3- Herkesin torpille işe girdiği doğru değil, torpille işe giren vasıfsızın çok olduğu doğru. Şöyle düşünebilirsiniz: "FETÖ soruları çaldı hep onlar üniversitelere yerleşti" de diyorlar ama o dönemde her iyi okulda okuyan soruları çalıp da mı kazandı? Biraz kendi başarısızlıklarına kılıf bulmayı sevenler bu tür bahanelerin ardına saklanıyor. Bir yerlere hakkıyla gelenler değil de, haksızlıkla gelenler de haberlere çıktığından örnek olarak da bol bol bunları kullanıyorlar. Ama akademiye girmeyi düşünüyorsanız şunu da unutmayın: Hoca tanıdığı, bildiği adamı almak ister. Diyelim ki iki adaydan biri sizsiniz, ALES ve dil puanınız da daha yüksek; diğeri de her alanda sizden daha düşük puanlı hocanın eski öğrencisi. Bu olasılıkta sizin seçileceğinizin garantisi yoktur; jüriyi çok etkilemiş olma olasılığınız dışında eski öğrenci (tabii boş beleş bir tip olmadığı varsayımıyla yazıyorum) size göre avantajlı konumdadır. Bu yüzden bilim sınavlarında geride bırakılmak için 0 alan arkadaşlarım oldu, çok sinirlendim, ama içten içe hocaları haksız da bulamıyorum. Huyunu suyunu bilmediği birisi yerine nasıl çalışacağı hakkında bilgisi olan adayı seçmelerini yadırgayamıyorum. Asistan alımında bir sürü değişken olabiliyor, kesin bir dille şöyle olur/böyle olur demek zor.

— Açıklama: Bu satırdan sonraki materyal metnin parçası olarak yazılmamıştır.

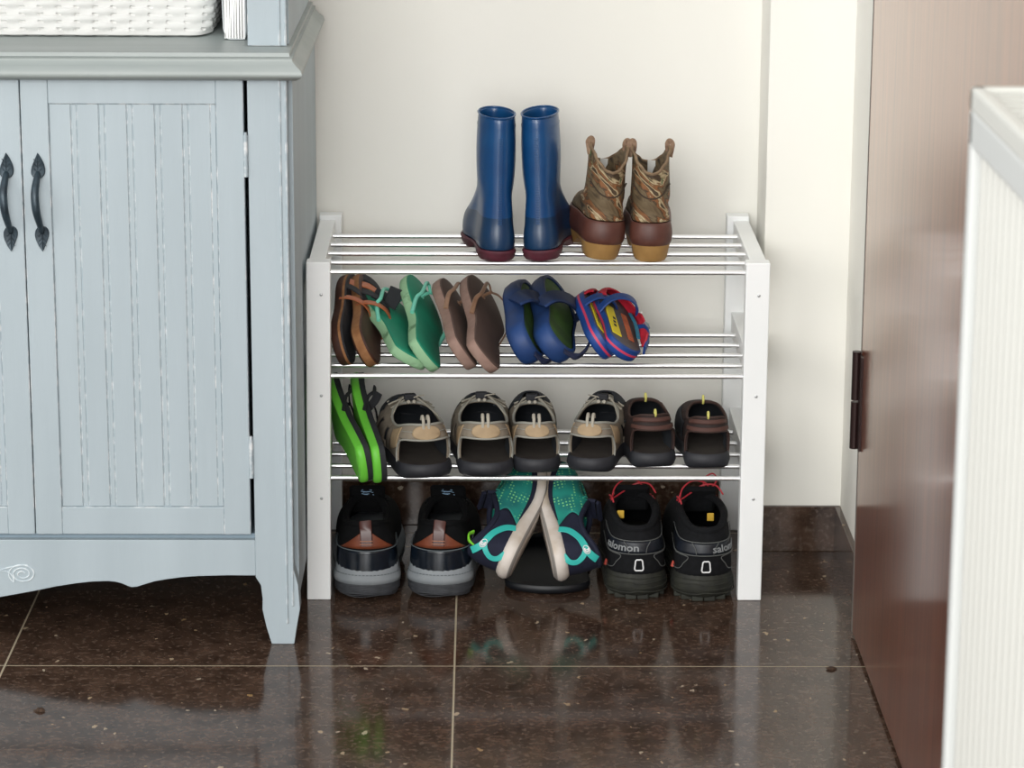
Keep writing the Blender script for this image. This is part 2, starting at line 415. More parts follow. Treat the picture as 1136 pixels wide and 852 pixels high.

Siz Boğaziçi'nde yüksek lisansınıza başlayın, kadro açılırsa da başvurun. Zaten çat diye kadro çıkmıyor, her şey YÖK'ün ve ilgili fakültenin elinde. İlginizi çeken bir kadro ilanı çıkana kadar da ufaktan çalışırsınız. Bu mahalle teyzesi vizyonlu insanlardan da uzak durun.


wish i could find a way to disappear +1
3. şimdiden akademisyen olmak istediğiniz okulda lafı sözü dinlenen bir hocayla irtibata geçin. mümkünse kendi okulunuzda değil o okulda yls yapın.
2. akademide kalırsan tecrübesiz olmak eğer uygulamalı bilimlerde çalışmıyorsanız çok geçerli bir eleştiri değil. akademisyenlik kendi başına bir meslek ve kendine özgü tecrübeleri gerektiyor, bunlar dışarıda edinebileceğiniz tecrübeler değil. ama okuduğu bölümden ya da ileride yapacağı işten bağımsız olarak, sırf iş hayatı tecrübesi açısından staj ya da part time tecrübesi edinmesi her öğrencinin faydasınadır. şu an zor ama bir fırsat bulup bir iş/staj yapın derim.
uygulamalı blimlerde ise sektör tecrübesi şart, adam hayatında inşaata adım atmamış inşaat mühendisliği anlatıyor ya da bir sınıfta 5 dakika durmamış öğretmen olmayı anlatıyor. sizi edebiyat bölümü mezunu olarak nasıl bir sektör tecrübenizin olması gerekiyormuş ki? zaten akademide çalışmaya başlarsanız da büyük ihtimalle orada kalacaksınız. 3 yıl 5 yıl akademisyen olayım sonra özel sektöre geçeyim diyen görmedim hiç. (çok büyük sorunlarla ve talihsizliklerle karşılaşmadıkça) yani kısaca başka bir sektörde tecrübenizin olmaması akademisyen olunca sizi niye rahatsız etsin ki.